My interests lie in methods of recording memories and events, the ways in which
people live and adapt to their environments, and the overlay of time on space.
My work expresses the forces of time with surface markings and the exposure of
underlying structure. I find that deterioration of physical form can be a
beautiful and revealing record of time and lives. People leave their own marks
in time by building houses, complete with wallpaper and family treasures. The
house, in our society, is a container of personal lives and memories, and also
functions as shelter and protection. Walls Within is an allegorical comment on a
contemporary icon (the house and home) and an individual environment.
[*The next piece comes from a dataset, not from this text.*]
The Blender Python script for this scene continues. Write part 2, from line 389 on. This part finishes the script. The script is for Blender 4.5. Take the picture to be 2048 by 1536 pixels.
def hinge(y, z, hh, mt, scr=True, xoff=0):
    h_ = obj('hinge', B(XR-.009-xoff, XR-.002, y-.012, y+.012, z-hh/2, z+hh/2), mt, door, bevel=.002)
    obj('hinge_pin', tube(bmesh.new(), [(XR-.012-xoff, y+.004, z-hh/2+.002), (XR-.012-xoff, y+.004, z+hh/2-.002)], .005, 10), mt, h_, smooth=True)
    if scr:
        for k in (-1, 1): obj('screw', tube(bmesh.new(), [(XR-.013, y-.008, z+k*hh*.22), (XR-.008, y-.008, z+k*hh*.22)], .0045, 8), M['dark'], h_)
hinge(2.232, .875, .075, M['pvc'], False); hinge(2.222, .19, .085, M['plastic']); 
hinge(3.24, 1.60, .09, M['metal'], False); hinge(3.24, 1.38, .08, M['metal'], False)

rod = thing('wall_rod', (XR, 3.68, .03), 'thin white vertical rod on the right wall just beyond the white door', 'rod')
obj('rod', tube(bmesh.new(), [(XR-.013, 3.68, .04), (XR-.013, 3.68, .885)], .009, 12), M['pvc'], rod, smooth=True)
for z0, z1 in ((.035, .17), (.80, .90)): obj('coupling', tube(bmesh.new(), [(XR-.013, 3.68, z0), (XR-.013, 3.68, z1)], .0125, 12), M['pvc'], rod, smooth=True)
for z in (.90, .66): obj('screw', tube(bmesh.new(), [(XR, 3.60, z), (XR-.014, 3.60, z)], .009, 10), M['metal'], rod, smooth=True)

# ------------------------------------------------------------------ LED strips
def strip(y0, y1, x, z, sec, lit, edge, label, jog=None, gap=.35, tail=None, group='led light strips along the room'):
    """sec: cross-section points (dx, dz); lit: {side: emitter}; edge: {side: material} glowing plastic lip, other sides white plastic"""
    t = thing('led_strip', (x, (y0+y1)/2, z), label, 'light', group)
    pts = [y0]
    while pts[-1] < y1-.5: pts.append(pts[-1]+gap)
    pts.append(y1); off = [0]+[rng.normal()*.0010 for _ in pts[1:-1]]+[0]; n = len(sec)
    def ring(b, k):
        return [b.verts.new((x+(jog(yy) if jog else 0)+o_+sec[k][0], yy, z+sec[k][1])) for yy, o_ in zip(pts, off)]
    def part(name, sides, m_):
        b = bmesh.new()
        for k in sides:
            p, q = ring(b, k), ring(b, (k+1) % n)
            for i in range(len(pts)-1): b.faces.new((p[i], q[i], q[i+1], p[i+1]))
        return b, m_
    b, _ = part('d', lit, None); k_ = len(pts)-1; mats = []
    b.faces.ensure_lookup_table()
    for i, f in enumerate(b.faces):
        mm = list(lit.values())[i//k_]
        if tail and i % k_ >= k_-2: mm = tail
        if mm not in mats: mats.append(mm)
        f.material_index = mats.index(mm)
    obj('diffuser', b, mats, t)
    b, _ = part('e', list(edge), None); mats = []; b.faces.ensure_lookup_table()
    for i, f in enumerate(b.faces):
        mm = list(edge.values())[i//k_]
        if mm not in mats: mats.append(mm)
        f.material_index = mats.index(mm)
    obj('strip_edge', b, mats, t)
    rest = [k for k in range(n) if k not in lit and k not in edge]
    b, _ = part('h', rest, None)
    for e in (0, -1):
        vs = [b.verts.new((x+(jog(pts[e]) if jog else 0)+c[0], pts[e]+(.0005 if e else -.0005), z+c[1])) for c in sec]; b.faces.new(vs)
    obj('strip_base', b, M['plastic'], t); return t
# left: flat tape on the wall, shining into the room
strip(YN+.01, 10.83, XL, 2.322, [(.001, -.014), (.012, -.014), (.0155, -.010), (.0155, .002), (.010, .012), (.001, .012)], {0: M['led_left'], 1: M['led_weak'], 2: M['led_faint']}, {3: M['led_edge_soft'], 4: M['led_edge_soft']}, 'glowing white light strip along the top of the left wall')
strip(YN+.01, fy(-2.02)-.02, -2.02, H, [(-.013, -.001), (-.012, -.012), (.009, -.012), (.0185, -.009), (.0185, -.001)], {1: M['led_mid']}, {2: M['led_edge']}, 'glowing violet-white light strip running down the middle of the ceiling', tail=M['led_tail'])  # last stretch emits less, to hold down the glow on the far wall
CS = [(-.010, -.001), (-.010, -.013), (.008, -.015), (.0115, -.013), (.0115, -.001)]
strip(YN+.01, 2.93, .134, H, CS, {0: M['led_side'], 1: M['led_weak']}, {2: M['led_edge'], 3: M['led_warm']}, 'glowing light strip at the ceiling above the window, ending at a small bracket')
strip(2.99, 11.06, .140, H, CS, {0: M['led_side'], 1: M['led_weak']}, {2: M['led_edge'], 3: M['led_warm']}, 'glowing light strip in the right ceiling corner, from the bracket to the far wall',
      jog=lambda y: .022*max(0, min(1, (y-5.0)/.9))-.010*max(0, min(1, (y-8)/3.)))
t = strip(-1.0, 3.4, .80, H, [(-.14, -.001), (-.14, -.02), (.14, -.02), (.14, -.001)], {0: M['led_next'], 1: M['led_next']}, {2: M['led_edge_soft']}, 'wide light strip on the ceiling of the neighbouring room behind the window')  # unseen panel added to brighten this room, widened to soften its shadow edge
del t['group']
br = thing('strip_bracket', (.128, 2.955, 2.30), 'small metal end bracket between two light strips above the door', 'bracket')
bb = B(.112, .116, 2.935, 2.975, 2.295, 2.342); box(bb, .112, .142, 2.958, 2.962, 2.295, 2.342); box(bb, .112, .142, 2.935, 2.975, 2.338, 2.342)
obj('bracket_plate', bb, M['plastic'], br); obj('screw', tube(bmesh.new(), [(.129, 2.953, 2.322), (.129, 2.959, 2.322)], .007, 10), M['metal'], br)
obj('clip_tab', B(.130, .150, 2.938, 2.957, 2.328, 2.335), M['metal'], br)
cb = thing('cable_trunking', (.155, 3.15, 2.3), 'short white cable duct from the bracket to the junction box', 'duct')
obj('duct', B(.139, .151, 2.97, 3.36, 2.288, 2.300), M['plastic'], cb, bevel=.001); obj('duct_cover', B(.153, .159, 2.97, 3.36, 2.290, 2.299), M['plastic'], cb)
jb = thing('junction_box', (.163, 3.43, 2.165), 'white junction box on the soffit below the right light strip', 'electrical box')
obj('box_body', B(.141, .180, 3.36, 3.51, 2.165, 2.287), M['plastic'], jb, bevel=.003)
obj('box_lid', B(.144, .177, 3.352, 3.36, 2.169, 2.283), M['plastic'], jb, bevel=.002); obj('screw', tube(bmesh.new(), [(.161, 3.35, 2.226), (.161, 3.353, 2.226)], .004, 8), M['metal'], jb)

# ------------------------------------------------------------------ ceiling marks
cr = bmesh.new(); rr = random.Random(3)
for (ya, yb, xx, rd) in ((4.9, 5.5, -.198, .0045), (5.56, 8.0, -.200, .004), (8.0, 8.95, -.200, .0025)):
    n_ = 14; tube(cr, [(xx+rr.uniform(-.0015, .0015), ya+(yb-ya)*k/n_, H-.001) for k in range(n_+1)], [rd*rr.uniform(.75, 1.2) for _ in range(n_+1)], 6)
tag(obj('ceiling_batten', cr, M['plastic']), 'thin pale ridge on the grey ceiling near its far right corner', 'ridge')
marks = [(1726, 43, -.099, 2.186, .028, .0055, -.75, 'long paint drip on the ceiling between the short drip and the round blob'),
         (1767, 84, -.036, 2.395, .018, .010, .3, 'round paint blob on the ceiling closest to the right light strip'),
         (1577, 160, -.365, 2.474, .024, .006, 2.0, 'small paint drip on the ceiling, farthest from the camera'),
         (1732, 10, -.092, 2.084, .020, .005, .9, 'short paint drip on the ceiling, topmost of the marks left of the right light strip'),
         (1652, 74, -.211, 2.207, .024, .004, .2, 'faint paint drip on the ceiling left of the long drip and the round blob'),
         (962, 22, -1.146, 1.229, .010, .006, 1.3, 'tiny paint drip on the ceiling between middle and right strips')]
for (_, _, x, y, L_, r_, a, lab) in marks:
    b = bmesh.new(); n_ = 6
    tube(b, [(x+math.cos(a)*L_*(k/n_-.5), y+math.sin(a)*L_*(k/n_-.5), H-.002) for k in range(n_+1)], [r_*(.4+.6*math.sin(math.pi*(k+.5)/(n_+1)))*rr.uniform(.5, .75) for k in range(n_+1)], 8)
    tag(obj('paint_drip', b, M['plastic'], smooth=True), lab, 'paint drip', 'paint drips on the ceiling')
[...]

I use the wall as a carrier and expression of history. The wall can be a bearer of messages or the message itself. Making a Paper House The planning and making of a paper house was all-consuming for a period of months. It involved making more than 1000 sheets of paper using various papermaking methods and fibers. It required accumulating a door, windows, and enough custom cut 2 x 4s to make the boys in the lumber company run the other way when they saw me coming! The outer walls, which were designed to wallpaper a 17' x 21' room, were molded over lath strips on a 4' x 8' vacuum table. The lath strips were painted with acrylic paints and then the wet, newly formed paper sheets, made from overbeaten, sized, flax linters, were placed over the lath. Under the action of the vacuum table, both the impression of the wood and the coloration of the paint was left in the paper. These papers were designed to create the mysterious atmosphere of an old house, around and through which people would walk in the installation. The papers attached to the inner house walls are 8-10 layers thick. They are a mixture of dyed flax, kozo, and abaca. Some are embossed and waxed. Some of the layers are torn away to simulate old wallpaper, plaster, and crumbling walls. This was an important part of the construction for me, as it is in the walls where the history of a structure lies. I relate this to the numerous historical markings and pictures which have been left by indigenous peoples around the world. Paper was attached to the door using the vacuum table. One of the windows was put on the vacuum table and, as a result, two panes broke in a delicate spiderweb pattern. The other two windows were covered with paper and water was removed with a sponge. With the exception of the door and windows, all wood which came in contact with paper was first coated with polyurethane; the paper tested a neutral pH. This installation has allowed me to investigate the papermaking process and my own impulses and interests at the same time. Being an artist allows me to make social and personal comments, while exploring the complexity of processes and ideas. I can ask myself questions and then try to answer them.